XMP Consulting coal analyst Xavier Prevost has never in the past had any problem with the exportation of coal; on the contrary, he has traditionally encouraged the export of as much coal as possible.

But right now, he points out that South Africa is finding it impossible to sell its highest grades of coal, like RB1 coal, on the global markets.

At export prices of $50/t and below, he sees the new economic imperative as coal miners helping to avoid this country’s upcoming coal cliff by increasing domestic coal sales and, at the same time, boosting constrained power generation, not only by Eskom but also private-sector participants, using high-grade coal that the export market no longer wants.

“I’m not saying this because I am a South African fanatic who believes that South Africans should keep their resources to themselves. I’m not talking politics here, I’m talking economics,” Prevost told a Fossil Fuel Foundation conference attended by Creamer Media’s Mining Weekly.

What the country is managing to sell is coal in the RB3 category, or coal below 5 500 kilocals, which is what the global market wants as more and more South African coal goes to countries like India, the Middle East and Africa, and no longer to Europe.

Another reality is that the former set of laid-down qualities offered by South African coal mining companies no longer exists and mines are having to supply what clients want, which is leaving top-grade RB1 coal available for local consumption.

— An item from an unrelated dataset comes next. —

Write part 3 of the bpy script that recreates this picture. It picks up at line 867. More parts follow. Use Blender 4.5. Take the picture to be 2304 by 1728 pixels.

But the problem is that there are insufficient ways of getting that high-quality coal to the domestic market economically, which is why Prevost is advocating the development of a grouping of inland coal terminals to lower logistics costs and make the transport job of State rail company Transnet far easier.

“We need to change the structure of our transportation within the South African market,” Prevost told his questioning audience.

His hope is that South Africa’s local coal consumption, excluding the major consumption by Eskom and Sasol, can go well beyond the current 26-million tonnes of coal a year to something more like 80-million tonnes a year, by absorbing the high-grade export coal for public and private power generation.

“We could take away the burden from Eskom and allow others to generate their own power,” says Prevost.

In the context of low export prices, he finds the investment of more capital in export rail capacity making “no sense whatsoever” and calls on South Africa to export less and less coal.

Prevost suggests using some of that coal locally, with industrial operations investing in their own boilers and power generation equipment in addition to Eskom, adding that the country should also introduce underground coal gasification and a range of other new technologies.

He advocates that South Africa mimic the coal stance taken by Indonesia, which, instead of exporting large volumes of coal into a low-priced global market, is using the country’s coal domestically for power generation by independent power producers, “which is brilliant; it’s the best thing they can do”.

While it is a fact of life that South Africa needs new coal mines for supply to power utility Eskom, Prevost queries where the State power utility will obtain its coal if not from large traditional cost-plus operations: “It’s going to go on the open market and buy somewhere else. I wish to know where it’s going to buy.”

He also points out that the high cost of railing high-ash, low-quality coal from the emerging Waterberg coalfields is set to push the price of coal to the power stations in Mpumalanga from the current R200/t to a possible R500/t, which would, in turn, push up the price of electricity to consumers.